_Goal:_ Report how many lines hold the word "scene"; give nothing but the number.

_Information provided:_
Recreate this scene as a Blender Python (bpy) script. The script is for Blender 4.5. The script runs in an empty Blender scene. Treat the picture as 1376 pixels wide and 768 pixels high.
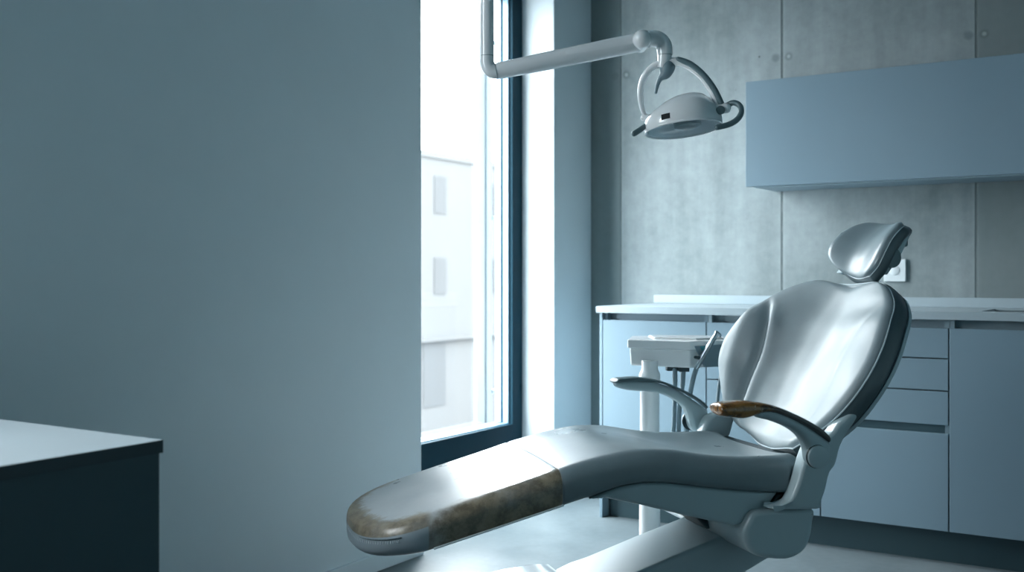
import bpy, bmesh, math, random
from mathutils import Vector, Matrix
random.seed(4)
PI = math.pi
C = bpy.context.scene.collection
# ------------------------------------------------------------------ camera model
F = 1391.0; CAMH = 1.03; HY = 372.0; TH = math.radians(32.4)
RT = Vector((math.cos(TH), math.sin(TH), 0)); FW = Vector((-math.sin(TH), math.cos(TH), 0))
def at(px, py, d):
    """world point that stands d metres deep along the view axis"""
    return RT*((px-688)/F*d) + FW*d + Vector((0, 0, CAMH-(py-HY)/F*d))
# chair frame: s runs to the head end, y away from the camera side, z up
CH = (0.954, 0.299); CW = (-0.299, 0.954); CO = (0.670, 2.905)
def U(px, py, y):
    a = (px-688)/F
    s = (a*(CO[1]+CW[1]*y)-CO[0]-CW[0]*y)/(CH[0]-a*CH[1])
    d = CO[1]+CH[1]*s+CW[1]*y
    return (s, CAMH-(py-HY)*d/F)

# ------------------------------------------------------------------ materials
def new_mat(name):
    m = bpy.data.materials.new(name); m.use_nodes = True
    nt = m.node_tree; b = nt.nodes['Principled BSDF']
    return m, nt, b
def N(nt, t, **kw):
    n = nt.nodes.new(t)
    for k, v in kw.items():
        if k.startswith('i_'):
            n.inputs[k[2:].replace('_', ' ')].default_value = v
        else: setattr(n, k, v)
    return n
def L(nt, a, b): nt.links.new(a, b)
def coords(nt, scale=(1, 1, 1)):
    tc = N(nt, 'ShaderNodeTexCoord'); mp = N(nt, 'ShaderNodeMapping'); mp.inputs['Scale'].default_value = scale
    L(nt, tc.outputs['Object'], mp.inputs['Vector']); return mp.outputs['Vector']
def math_(nt, op, a, b=None, c=None, clamp=False):
    n = N(nt, 'ShaderNodeMath', operation=op); n.use_clamp = clamp
    for i, v in enumerate((a, b, c)):
        if v is None: continue
        if isinstance(v, (int, float)): n.inputs[i].default_value = v
        else: L(nt, v, n.inputs[i])
    return n.outputs[0]
def ss(nt, v, lo, hi, a=0.0, b=1.0):
    n = N(nt, 'ShaderNodeMapRange', interpolation_type='SMOOTHSTEP')
    L(nt, v, n.inputs['Value'])
    n.inputs['From Min'].default_value = lo; n.inputs['From Max'].default_value = hi
    n.inputs['To Min'].default_value = a; n.inputs['To Max'].default_value = b
    return n.outputs[0]
def mixc(nt, f, a, b):
    n = N(nt, 'ShaderNodeMix', data_type='RGBA')
    if isinstance(f, (int, float)): n.inputs['Factor'].default_value = f
    else: L(nt, f, n.inputs['Factor'])
    for k, v in (('A', a), ('B', b)):
        s_ = [i for i in n.inputs if i.name == k and i.type == 'RGBA'][0]
        if isinstance(v, tuple): s_.default_value = (*v, 1)
        else: L(nt, v, s_)
    return [o for o in n.outputs if o.type == 'RGBA'][0]
def noise(nt, vec, scale, detail=4, rough=.55):
    n = N(nt, 'ShaderNodeTexNoise'); n.inputs['Scale'].default_value = scale
    n.inputs['Detail'].default_value = detail; n.inputs['Roughness'].default_value = rough
    L(nt, vec, n.inputs['Vector']); return n.outputs[0]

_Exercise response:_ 2